>> begin Recorded information
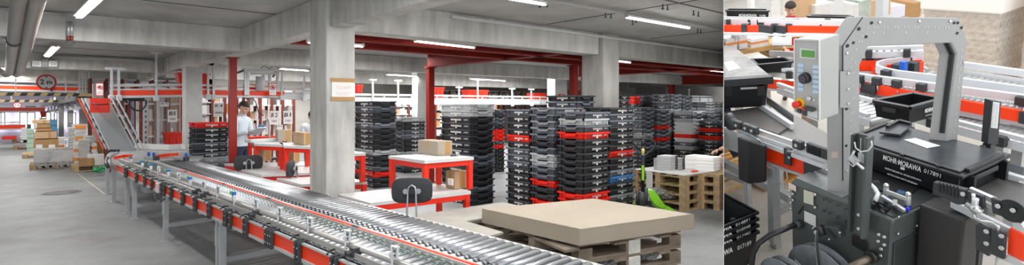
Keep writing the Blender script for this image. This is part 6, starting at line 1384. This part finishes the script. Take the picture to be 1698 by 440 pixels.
# shrink wrapped stacks of flat cardboard
def wrapped_stack(label, uc, ul, ur, vb, z, h, n, seed):
    random.seed(seed); c_ = F.Z(uc, vb, z); h = F.X(uc, 19, c_.x).z - z; a = F.ray(ul, vb); b = F.ray(ur, vb); ly = c_.x / (a.x / a.y) - c_.y; lx = c_.y * (b.x / b.y) - c_.x
    t = thing('wrapped_cardboard_stack', label, 'cardboard stack', 'film wrapped cardboard stacks', (c_.x + lx / 2, c_.y + ly / 2, 0)); hh = h / n; cols = [mat('wrap_card_a', rgb(206, 184, 154), .6, noise=.15, scale=9), mat('wrap_card_b', rgb(196, 170, 138), .6, noise=.2, scale=9), mat('wrap_card_c', rgb(214, 198, 174), .5, noise=.15, scale=9)]
    for i in range(n):
        j = random.uniform(-.02, .02); sub = 7
        for s in range(sub):
            e_ = random.uniform(-.008, .008) - .012 * (s / sub); MB().bx((c_.x + j + e_, c_.y + j + e_, z + hh * i + hh * s / sub), (c_.x + lx + j, c_.y + ly + j, z + hh * i + hh * (s + .94) / sub)).build('cardboard_layer', cols[(i * 3 + s) % 3], t)
    f = MB(); N_ = 22
    def sheet(p, q, out):
        for i in range(N_):
            for k in range(14):
                P = lambda i_, k_: p.lerp(q, i_ / N_) + V((0, 0, h * k_ / 14)) + out * (.06 + .008 * math.sin(i_ * 2.1 + k_ * 1.7))
                f.quad(P(i, k), P(i + 1, k), P(i + 1, k + 1), P(i, k + 1))
    sheet(V((c_.x, c_.y + ly, z)), V((c_.x, c_.y - .06, z)), V((-1, 0, 0))); sheet(V((c_.x - .06, c_.y, z)), V((c_.x + lx, c_.y, z)), V((0, -1, 0)))
    f.build('stretch_film', mat('clear_film', rgb(240, 240, 240), .15, alpha=.3, bump=.6, scale=5), t, flat=True)
    MB().bx((c_.x - .075, c_.y - .075, z + h * .99), (c_.x + lx, c_.y + ly, z + h + .5)).build('top_cover', mat('cover_white', rgb(238, 232, 224), .7), t, bevel=.02)
    pallet((c_.x, c_.y, 0), (1, 0, 0), (0, 1, 0), 0, lx, ly, 'pallet beneath ' + label[:60].lower(), 'pallets under the wrapped stacks', MATS['fresh_wood'])
wrapped_stack('large film wrapped stack of flat cardboard behind the arch', 1640, 1524, 1692, 156, .15, 1.95, 5, 3)
wrapped_stack('film wrapped cardboard stack cut by the frame edge beside the larger one', 1700, 1693, 1760, 160, .15, 2.2, 5, 5)
# goods in the bright background
o, a, w, h, n_ = facing('pale cardboard pile behind the person in red', 1326, 1353, -12, 31, 6.9, .25, CARD, 'cardboard_pile', 'cardboard')
for i, (u0, u1, v0, v1, m, lb) in enumerate(((1352, 1384, 10, 34, GBK, 'grey paper stack near the bright windows'), (1384, 1398, -10, 34, WTOP, 'white upright panel among the far stacks'), (1414, 1424, 8, 33, GBK, 'striped magazine pile beyond the high track'), (1425, 1444, 3, 30, mat('mag_pile', rgb(170, 178, 168), .6, noise=.4, scale=9), 'green grey magazine pile beyond the arch top'), (1444, 1476, 2, 30, CARD, 'brown carton with white note above the arch'), (1478, 1500, 12, 30, mat('lilac_box', rgb(214, 212, 224), .6), 'pale lilac box above the arch top'), (1514, 1528, 6, 30, CARDD, 'brown carton between the white column and the cardboard stack'), (1280, 1294, -10, 30, GBK, 'grey film wrapped roll pile behind the person'), (1288, 1300, 0, 26, mat('film_roll', rgb(190, 188, 184), .5, noise=.3, scale=9), 'dull film wrapped pile near the person'))):
    facing(lb, u0, u1, v0, v1, 6.8 + i * .15, .5, m, 'goods_pile', 'goods')
facing('white note on the brown carton above the arch', 1459, 1468, 7, 21, 7.35, .005, PAPER, 'paper_note', 'note')
for u0, u1, lb in ((1240, 1252, 'round white column behind the crates on the high track'), (1497, 1514, 'round white column above the arch top')):
    q = F.D((u0 + u1) / 2, 30, 8.8); struct('round_pillar', MB().cyl((q.x, q.y, 0), (q.x, q.y, 5), (u1 - u0) / 2 * 8.8 / FOC, n=24), WL2)
for u in (1387, 1418): q = F.D(u, 30, 7.6); tag(MB().bx((q.x - .03, q.y - .03, 0), (q.x + .03, q.y + .03, 3.2)).build('steel_upright', STEEL), 'slim steel upright in front of the bright windows', 'post', 'steel uprights by the windows')
bp = pp([(1216, 86), (1300, 84), (1306, 92), (1212, 95)], 'z', .85)
p_ = F.Z(1216, 93, .62); pallet((p_.x, p_.y, 0), (.75, -.65, 0), (.65, .75, 0), .66, 1.1, .7, 'wooden pallet carrying book stacks below the high track', 'raised pallets', MATS['fresh_wood'])
for i, (u0, u1, v0, v1, m, lb) in enumerate(((1203, 1224, 66, 84, WB, 'white and orange cartons at the partition under the high track'), (1224, 1240, 60, 83, WB, 'white boxed books with red lines on the raised pallet'), (1245, 1276, 66, 81, WB, 'low book stack with orange edges on the raised pallet'), (1276, 1300, 84, 97, CARD, 'flat brown boards on the raised pallet'), (1214, 1300, 86, 94, MATS['fresh_wood'], 'pale plank edge of the raised pallet'))):
    t = thing('book_pile', lb, 'books', 'book piles on the raised pallet', F.D((u0 + u1) / 2, v1, 5.6))
    n = 5
    for s in range(n):
        va = v0 + (v1 - v0) * s / n; facing('', u0 + random.uniform(0, 2), u1 - random.uniform(0, 2), va, va + (v1 - v0) / n * .85, 5.6, .25, OBK if (s == 2 and i < 3) else m, 'book_block', '', par=t)
# motor and dark machinery seen in the arch opening
mm = thing('drive_motor', 'dark motor with pale slanted housing seen high in the arch opening', 'motor', None, F.D(1480, 90, 4.8))
q = F.D(1484, 78, 4.8); MB().cyl(q, q + side * .18, .06, n=18).build('motor_drum', DGREYB, mm); facing('', 1466, 1494, 84, 92, 4.8, .2, DGREYB, 'motor_base', '', par=mm); 
MB().prism([F.D(u, v, 4.75) for u, v in ((1494, 75), (1502, 74), (1525, 86), (1525, 95), (1500, 94), (1490, 88))], (.1, .12, 0)).build('slanted_housing', GREYP, mm); MB().prism([F.D(u, v, 4.72) for u, v in ((1508, 73), (1523, 73), (1526, 82))], (.02, .02, 0)).build('orange_strip', ORANGE, mm)
facing('', 1460, 1464, 76, 110, 4.9, .05, GREYP, 'post', '', par=mm)
sun = bpy.data.lights.new('daylight', 'AREA'); sun.shape = 'RECTANGLE'; sun.size = 5; sun.size_y = 5; sun.energy = 130; sun.color = (1, .99, .97)
so = bpy.data.objects.new('daylight', sun); COL.objects.link(so); so.matrix_world = FR.mat @ (M.Translation((3.5, 3.5, 5.2)) @ M.Rotation(.0, 4, 'X'))
FR = LEFT; F = LEFT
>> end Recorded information
* Exercise *
Repeat the lines above exactly, and keep every picture out.

* Final answer *
Keep writing the Blender script for this image. This is part 6, starting at line 1384. This part finishes the script. Take the picture to be 1698 by 440 pixels.
# shrink wrapped stacks of flat cardboard
def wrapped_stack(label, uc, ul, ur, vb, z, h, n, seed):
    random.seed(seed); c_ = F.Z(uc, vb, z); h = F.X(uc, 19, c_.x).z - z; a = F.ray(ul, vb); b = F.ray(ur, vb); ly = c_.x / (a.x / a.y) - c_.y; lx = c_.y * (b.x / b.y) - c_.x
    t = thing('wrapped_cardboard_stack', label, 'cardboard stack', 'film wrapped cardboard stacks', (c_.x + lx / 2, c_.y + ly / 2, 0)); hh = h / n; cols = [mat('wrap_card_a', rgb(206, 184, 154), .6, noise=.15, scale=9), mat('wrap_card_b', rgb(196, 170, 138), .6, noise=.2, scale=9), mat('wrap_card_c', rgb(214, 198, 174), .5, noise=.15, scale=9)]
    for i in range(n):
        j = random.uniform(-.02, .02); sub = 7
        for s in range(sub):
            e_ = random.uniform(-.008, .008) - .012 * (s / sub); MB().bx((c_.x + j + e_, c_.y + j + e_, z + hh * i + hh * s / sub), (c_.x + lx + j, c_.y + ly + j, z + hh * i + hh * (s + .94) / sub)).build('cardboard_layer', cols[(i * 3 + s) % 3], t)
    f = MB(); N_ = 22
    def sheet(p, q, out):
        for i in range(N_):
            for k in range(14):
                P = lambda i_, k_: p.lerp(q, i_ / N_) + V((0, 0, h * k_ / 14)) + out * (.06 + .008 * math.sin(i_ * 2.1 + k_ * 1.7))
                f.quad(P(i, k), P(i + 1, k), P(i + 1, k + 1), P(i, k + 1))
    sheet(V((c_.x, c_.y + ly, z)), V((c_.x, c_.y - .06, z)), V((-1, 0, 0))); sheet(V((c_.x - .06, c_.y, z)), V((c_.x + lx, c_.y, z)), V((0, -1, 0)))
    f.build('stretch_film', mat('clear_film', rgb(240, 240, 240), .15, alpha=.3, bump=.6, scale=5), t, flat=True)
    MB().bx((c_.x - .075, c_.y - .075, z + h * .99), (c_.x + lx, c_.y + ly, z + h + .5)).build('top_cover', mat('cover_white', rgb(238, 232, 224), .7), t, bevel=.02)
    pallet((c_.x, c_.y, 0), (1, 0, 0), (0, 1, 0), 0, lx, ly, 'pallet beneath ' + label[:60].lower(), 'pallets under the wrapped stacks', MATS['fresh_wood'])
wrapped_stack('large film wrapped stack of flat cardboard behind the arch', 1640, 1524, 1692, 156, .15, 1.95, 5, 3)
wrapped_stack('film wrapped cardboard stack cut by the frame edge beside the larger one', 1700, 1693, 1760, 160, .15, 2.2, 5, 5)
# goods in the bright background
o, a, w, h, n_ = facing('pale cardboard pile behind the person in red', 1326, 1353, -12, 31, 6.9, .25, CARD, 'cardboard_pile', 'cardboard')
for i, (u0, u1, v0, v1, m, lb) in enumerate(((1352, 1384, 10, 34, GBK, 'grey paper stack near the bright windows'), (1384, 1398, -10, 34, WTOP, 'white upright panel among the far stacks'), (1414, 1424, 8, 33, GBK, 'striped magazine pile beyond the high track'), (1425, 1444, 3, 30, mat('mag_pile', rgb(170, 178, 168), .6, noise=.4, scale=9), 'green grey magazine pile beyond the arch top'), (1444, 1476, 2, 30, CARD, 'brown carton with white note above the arch'), (1478, 1500, 12, 30, mat('lilac_box', rgb(214, 212, 224), .6), 'pale lilac box above the arch top'), (1514, 1528, 6, 30, CARDD, 'brown carton between the white column and the cardboard stack'), (1280, 1294, -10, 30, GBK, 'grey film wrapped roll pile behind the person'), (1288, 1300, 0, 26, mat('film_roll', rgb(190, 188, 184), .5, noise=.3, scale=9), 'dull film wrapped pile near the person'))):
    facing(lb, u0, u1, v0, v1, 6.8 + i * .15, .5, m, 'goods_pile', 'goods')
facing('white note on the brown carton above the arch', 1459, 1468, 7, 21, 7.35, .005, PAPER, 'paper_note', 'note')
for u0, u1, lb in ((1240, 1252, 'round white column behind the crates on the high track'), (1497, 1514, 'round white column above the arch top')):
    q = F.D((u0 + u1) / 2, 30, 8.8); struct('round_pillar', MB().cyl((q.x, q.y, 0), (q.x, q.y, 5), (u1 - u0) / 2 * 8.8 / FOC, n=24), WL2)
for u in (1387, 1418): q = F.D(u, 30, 7.6); tag(MB().bx((q.x - .03, q.y - .03, 0), (q.x + .03, q.y + .03, 3.2)).build('steel_upright', STEEL), 'slim steel upright in front of the bright windows', 'post', 'steel uprights by the windows')
bp = pp([(1216, 86), (1300, 84), (1306, 92), (1212, 95)], 'z', .85)
p_ = F.Z(1216, 93, .62); pallet((p_.x, p_.y, 0), (.75, -.65, 0), (.65, .75, 0), .66, 1.1, .7, 'wooden pallet carrying book stacks below the high track', 'raised pallets', MATS['fresh_wood'])
for i, (u0, u1, v0, v1, m, lb) in enumerate(((1203, 1224, 66, 84, WB, 'white and orange cartons at the partition under the high track'), (1224, 1240, 60, 83, WB, 'white boxed books with red lines on the raised pallet'), (1245, 1276, 66, 81, WB, 'low book stack with orange edges on the raised pallet'), (1276, 1300, 84, 97, CARD, 'flat brown boards on the raised pallet'), (1214, 1300, 86, 94, MATS['fresh_wood'], 'pale plank edge of the raised pallet'))):
    t = thing('book_pile', lb, 'books', 'book piles on the raised pallet', F.D((u0 + u1) / 2, v1, 5.6))
    n = 5
    for s in range(n):
        va = v0 + (v1 - v0) * s / n; facing('', u0 + random.uniform(0, 2), u1 - random.uniform(0, 2), va, va + (v1 - v0) / n * .85, 5.6, .25, OBK if (s == 2 and i < 3) else m, 'book_block', '', par=t)
# motor and dark machinery seen in the arch opening
mm = thing('drive_motor', 'dark motor with pale slanted housing seen high in the arch opening', 'motor', None, F.D(1480, 90, 4.8))
q = F.D(1484, 78, 4.8); MB().cyl(q, q + side * .18, .06, n=18).build('motor_drum', DGREYB, mm); facing('', 1466, 1494, 84, 92, 4.8, .2, DGREYB, 'motor_base', '', par=mm); 
MB().prism([F.D(u, v, 4.75) for u, v in ((1494, 75), (1502, 74), (1525, 86), (1525, 95), (1500, 94), (1490, 88))], (.1, .12, 0)).build('slanted_housing', GREYP, mm); MB().prism([F.D(u, v, 4.72) for u, v in ((1508, 73), (1523, 73), (1526, 82))], (.02, .02, 0)).build('orange_strip', ORANGE, mm)
facing('', 1460, 1464, 76, 110, 4.9, .05, GREYP, 'post', '', par=mm)
sun = bpy.data.lights.new('daylight', 'AREA'); sun.shape = 'RECTANGLE'; sun.size = 5; sun.size_y = 5; sun.energy = 130; sun.color = (1, .99, .97)
so = bpy.data.objects.new('daylight', sun); COL.objects.link(so); so.matrix_world = FR.mat @ (M.Translation((3.5, 3.5, 5.2)) @ M.Rotation(.0, 4, 'X'))
FR = LEFT; F = LEFT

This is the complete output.